Which lines below hold the word "scene"? Report each one.

BEGIN

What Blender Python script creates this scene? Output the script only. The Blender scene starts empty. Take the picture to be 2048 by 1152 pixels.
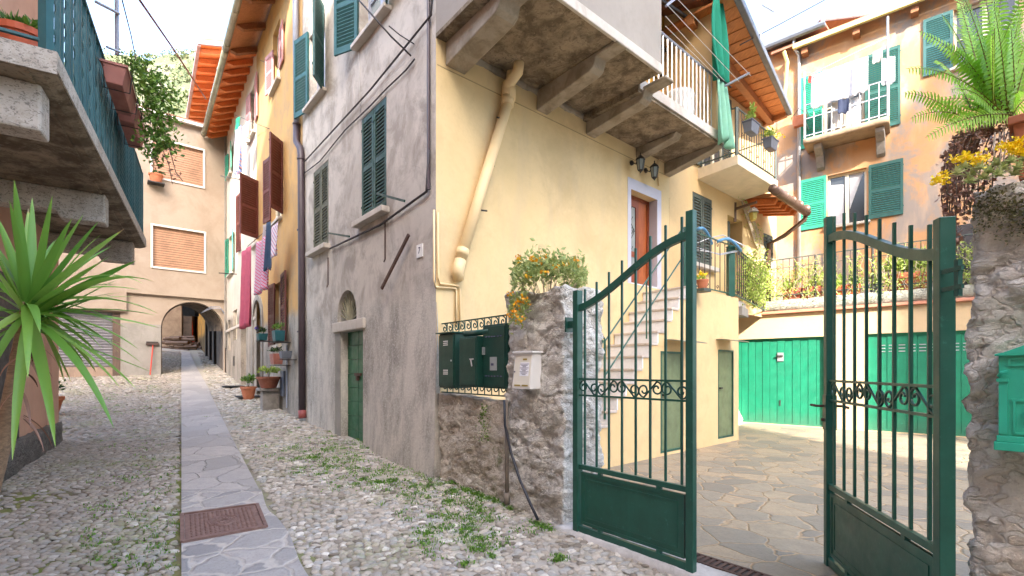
import bpy, bmesh, math, random
import numpy as np
from mathutils import Vector, noise, geometry
random.seed(7); RNG = np.random.default_rng(5)
C = bpy.context.scene.collection
sc = bpy.context.scene
R = math.radians
# ---------------------------------------------------------------- camera, sky, sun
F, CX, CY, H = 950.0, 1024.0, 740.0, 1.6
cam_d = bpy.data.cameras.new('camera'); cam = bpy.data.objects.new('camera', cam_d); C.objects.link(cam)
cam.location = (0, 0, H); cam.rotation_euler = (R(90), 0, 0)
cam_d.sensor_width = 36; cam_d.lens = F / 2048 * 36; cam_d.shift_y = (CY - 576) / 2048
cam_d.clip_start = 0.05; cam_d.clip_end = 2000
sc.camera = cam
SUN_AZ, SUN_EL = R(8), R(33)      # azimuth measured from straight behind the camera towards its right
to_sun = Vector((math.sin(SUN_AZ) * math.cos(SUN_EL), -math.cos(SUN_AZ) * math.cos(SUN_EL), math.sin(SUN_EL)))
w = bpy.data.worlds.new('World'); sc.world = w; w.use_nodes = True
nt = w.node_tree; nt.nodes.clear()
sky = nt.nodes.new('ShaderNodeTexSky'); sky.sky_type = 'NISHITA'; sky.sun_disc = False
sky.sun_elevation = SUN_EL; sky.sun_rotation = math.atan2(to_sun.x, to_sun.y)
sky.air_density = 1.0; sky.dust_density = 3.2; sky.ozone_density = 1.0
bgn = nt.nodes.new('ShaderNodeBackground'); bgn.inputs[1].default_value = 0.15
won = nt.nodes.new('ShaderNodeOutputWorld')
nt.links.new(sky.outputs[0], bgn.inputs[0]); nt.links.new(bgn.outputs[0], won.inputs[0])
sd = bpy.data.lights.new('sun', 'SUN'); sd.energy = 2.0; sd.angle = R(0.5); sd.color = (1, .95, .86)
so = bpy.data.objects.new('sun', sd); C.objects.link(so)
so.rotation_euler = to_sun.to_track_quat('Z', 'Y').to_euler(); so.location = (0, -5, 30)
sc.view_settings.view_transform = 'Standard'; sc.view_settings.look = 'None'
sc.view_settings.exposure = 3.05; sc.view_settings.gamma = 1; sc.view_settings.use_curve_mapping = False
try:
    sc.cycles.max_bounces = 8; sc.cycles.diffuse_bounces = 5; sc.cycles.transparent_max_bounces = 8
except Exception: pass
# ---------------------------------------------------------------- frames and mesh building
class Fr:
    """a vertical plane: u runs to the right as seen, d comes out of it, z is up"""
    def __init__(s, o, u):
        s.o = Vector((o[0], o[1], 0)); s.u = Vector((u[0], u[1], 0)).normalized(); s.n = Vector((s.u.y, -s.u.x, 0))
    def P(s, u, d, z): return s.o + s.u * u + s.n * d + Vector((0, 0, z))
    def px(s, x, y, d=0):
        r = Vector(((x - CX) / F, 1, 0)); t = (d + s.o.dot(s.n)) / r.dot(s.n)
        return ((r * t - s.o).dot(s.u), H + t * (CY - y) / F)
    def off(s, d, u=0): return Fr(s.P(u, d, 0), s.u)
    def turn(s, u, d, ang):
        a = s.u * math.cos(ang) + s.n * math.sin(ang); return Fr(s.P(u, d, 0), a)
class Wd:
    def P(s, x, y, z): return Vector((x, y, z))
WD = Wd()
class MB:
    def __init__(s): s.v = []; s.f = []
    def add(s, vs, fs):
        n = len(s.v); s.v += [Vector(p) for p in vs]; s.f += [tuple(i + n for i in f) for f in fs]; return s
    def box(s, fr, a0, a1, b0, b1, c0, c1):
        v = [fr.P(a, b, c) for c in (c0, c1) for b in (b0, b1) for a in (a0, a1)]
        return s.add(v, [(0, 1, 3, 2), (4, 6, 7, 5), (0, 4, 5, 1), (2, 3, 7, 6), (0, 2, 6, 4), (1, 5, 7, 3)])
    def hexa(s, b, t):   # bottom quad, top quad
        return s.add(list(b) + list(t), [(3, 2, 1, 0), (4, 5, 6, 7), (0, 1, 5, 4), (1, 2, 6, 5), (2, 3, 7, 6), (3, 0, 4, 7)])
    def prism(s, fr, poly, d0, d1):    # poly in (u,z), between d0 and d1
        n = len(poly); v = [fr.P(u, d1, z) for u, z in poly] + [fr.P(u, d0, z) for u, z in poly]
        return s.add(v, [tuple(range(n)), tuple(range(2 * n - 1, n - 1, -1))] + [(i, i + n, (i + 1) % n + n, (i + 1) % n) for i in range(n)])
    def bar(s, p, q, w, h=None, up=Vector((0, 0, 1))):
        p = Vector(p); q = Vector(q); h = h or w; t = (q - p).normalized()
        a = t.cross(up)
        if a.length < 1e-3: a = t.cross(Vector((0, 1, 0)))
        a.normalize(); b = a.cross(t).normalized(); a = a * w / 2; b = b * h / 2
        return s.hexa([p - a - b, p + a - b, p + a + b, p - a + b], [q - a - b, q + a - b, q + a + b, q - a + b])
    def tube(s, pts, r, n=6, closed=False):
        pts = [Vector(p) for p in pts]; m = len(pts)
        rr = r if isinstance(r, (list, tuple)) else [r] * m
        prev = None; base = len(s.v)
        for i, p in enumerate(pts):
            t = (pts[min(i + 1, m - 1)] - pts[max(i - 1, 0)])
            if t.length < 1e-9: t = Vector((0, 0, 1))
            t.normalize()
            if prev is None:
                a = t.cross(Vector((0, 0, 1)))
                if a.length < .05: a = t.cross(Vector((0, 1, 0)))
            else:
                a = prev - t * prev.dot(t)
                if a.length < 1e-6: a = t.cross(Vector((0, 0, 1)))
            a.normalize(); prev = a; b = t.cross(a)
            for k in range(n):
                an = 2 * math.pi * k / n; s.v.append(p + (a * math.cos(an) + b * math.sin(an)) * rr[i])
        for i in range(m - 1):
            for k in range(n):
                s.f.append((base + i * n + k, base + i * n + (k + 1) % n, base + (i + 1) * n + (k + 1) % n, base + (i + 1) * n + k))
        s.f.append(tuple(base + k for k in range(n - 1, -1, -1))); s.f.append(tuple(base + (m - 1) * n + k for k in range(n)))
        return s
    def lathe(s, c, prof, n=20, sx=1, sy=1):   # prof: (r,z)
        c = Vector(c); b = len(s.v); m = len(prof)
        for r, z in prof:
            for k in range(n):
                a = 2 * math.pi * k / n; s.v.append(c + Vector((r * math.cos(a) * sx, r * math.sin(a) * sy, z)))
        for i in range(m - 1):
            for k in range(n): s.f.append((b + i * n + k, b + i * n + (k + 1) % n, b + (i + 1) * n + (k + 1) % n, b + (i + 1) * n + k))
        s.f.append(tuple(b + k for k in range(n - 1, -1, -1))); s.f.append(tuple(b + (m - 1) * n + k for k in range(n)))
        return s
    def grid(s, fn, nu, nv):
        b = len(s.v)
        for j in range(nv + 1):
            for i in range(nu + 1): s.v.append(Vector(fn(i / nu, j / nv)))
        for j in range(nv):
            for i in range(nu):
                k = b + j * (nu + 1) + i; s.f.append((k, k + 1, k + nu + 2, k + nu + 1))
        return s
    def face(s, fr, outer, holes=(), d=0.0, reveal=0.0, cap=0.0):
        """flat wall face with holes; each hole gets reveals of the given depth"""
        loops = [[Vector((u, z, 0)) for u, z in outer]] + [[Vector((u, z, 0)) for u, z in h] for h in holes]
        vs = [Vector((p.x, p.y)) for l in loops for p in l]; ed = []; k = 0
        for l in loops: ed += [(k + i, k + (i + 1) % len(l)) for i in range(len(l))]; k += len(l)
        r = geometry.delaunay_2d_cdt(vs, ed, [], 0, 1e-6); pv, tris = r[0], r[2]
        def inside(c, l):
            c_ = False
            for i in range(len(l)):
                a, b = l[i], l[i - 1]
                if (a.y > c.y) != (b.y > c.y) and c.x < (b.x - a.x) * (c.y - a.y) / (b.y - a.y) + a.x: c_ = not c_
            return c_
        keep = []
        for t in tris:
            c = (pv[t[0]] + pv[t[1]] + pv[t[2]]) / 3
            if inside(c, loops[0]) and not any(inside(c, l) for l in loops[1:]): keep.append(tuple(t))
        s.add([fr.P(p.x, d, p.y) for p in pv], keep)
        for h in holes:
            n = len(h); s.add([fr.P(u, d, z) for u, z in h] + [fr.P(u, d - reveal, z) for u, z in h],
                              [(i, (i + 1) % n, (i + 1) % n + n, i + n) for i in range(n)])
        return s
    def build(s, name, m, parent=None, smooth=False, bevel=0, solid=0, fix=True, sub=0, **tg):
        me = bpy.data.meshes.new(name)
        if parent is not None: L = world_loc(parent)
        else:
            xs = [p.x for p in s.v]; ys = [p.y for p in s.v]; L = Vector(((min(xs) + max(xs)) / 2, (min(ys) + max(ys)) / 2, min(p.z for p in s.v)))
        me.from_pydata([p - L for p in s.v], [], s.f); me.update()
        if fix:
            bm = bmesh.new(); bm.from_mesh(me); bmesh.ops.recalc_face_normals(bm, faces=bm.faces); bm.to_mesh(me); bm.free()
        me.materials.append(m)
        if smooth: me.polygons.foreach_set('use_smooth', [True] * len(me.polygons))
        o = bpy.data.objects.new(name, me); C.objects.link(o)
        if parent is not None: o.parent = parent
        else: o.location = L
        if solid: md = o.modifiers.new('s', 'SOLIDIFY'); md.thickness = solid; md.offset = 0
        if bevel: md = o.modifiers.new('b', 'BEVEL'); md.width = bevel; md.segments = 2; md.limit_method = 'ANGLE'; md.angle_limit = R(40)
        if sub: md = o.modifiers.new('u', 'SUBSURF'); md.levels = sub; md.render_levels = sub
        tag(o, **tg)
        return o
def world_loc(o):
    L = Vector(o.location)
    while o.parent is not None: o = o.parent; L += Vector(o.location)
    return L
def tag(o, label=None, cat=None, group=None, kind=None):
    if label: o['label'] = label
    if cat: o['category'] = cat
    if group: o['group'] = group
    if kind: o['kind'] = kind
    return o
def T(name, label, cat, loc, group=None):
    o = bpy.data.objects.new(name, None); C.objects.link(o); o.location = loc; o.empty_display_size = .2
    return tag(o, label, cat, group)
def npmesh(name, V, Fq, m, parent=None, rnd=None, smooth=False, **tg):
    """quads/tris from numpy; rnd is one random value per vertex (leaf, stone)"""
    me = bpy.data.meshes.new(name); V = np.asarray(V, np.float32); Fq = np.asarray(Fq, np.int32)
    if parent is not None: L = np.array(world_loc(parent), np.float32)
    else: L = np.array([(V[:, 0].min() + V[:, 0].max()) / 2, (V[:, 1].min() + V[:, 1].max()) / 2, V[:, 2].min()], np.float32)
    me.vertices.add(len(V)); me.vertices.foreach_set('co', (V - L).ravel())
    k = Fq.shape[1]; me.loops.add(Fq.size); me.loops.foreach_set('vertex_index', Fq.ravel())
    me.polygons.add(len(Fq)); me.polygons.foreach_set('loop_start', np.arange(0, Fq.size, k, dtype=np.int32))
    try: me.polygons.foreach_set('loop_total', np.full(len(Fq), k, np.int32))
    except Exception: pass
    if rnd is not None:
        a = me.attributes.new('rnd', 'FLOAT', 'POINT'); a.data.foreach_set('value', np.asarray(rnd, np.float32))
    me.update(calc_edges=True); me.validate()
    me.polygons.foreach_set('use_smooth', np.full(len(me.polygons), smooth))
    me.materials.append(m)
    o = bpy.data.objects.new(name, me); C.objects.link(o)
    if parent is not None: o.parent = parent
    else: o.location = Vector(L.tolist())
    return tag(o, **tg)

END

### PROBLEM SOLUTION
What Blender Python script creates this scene? Output the script only. The Blender scene starts empty. Take the picture to be 2048 by 1152 pixels.
C = bpy.context.scene.collection
sc = bpy.context.scene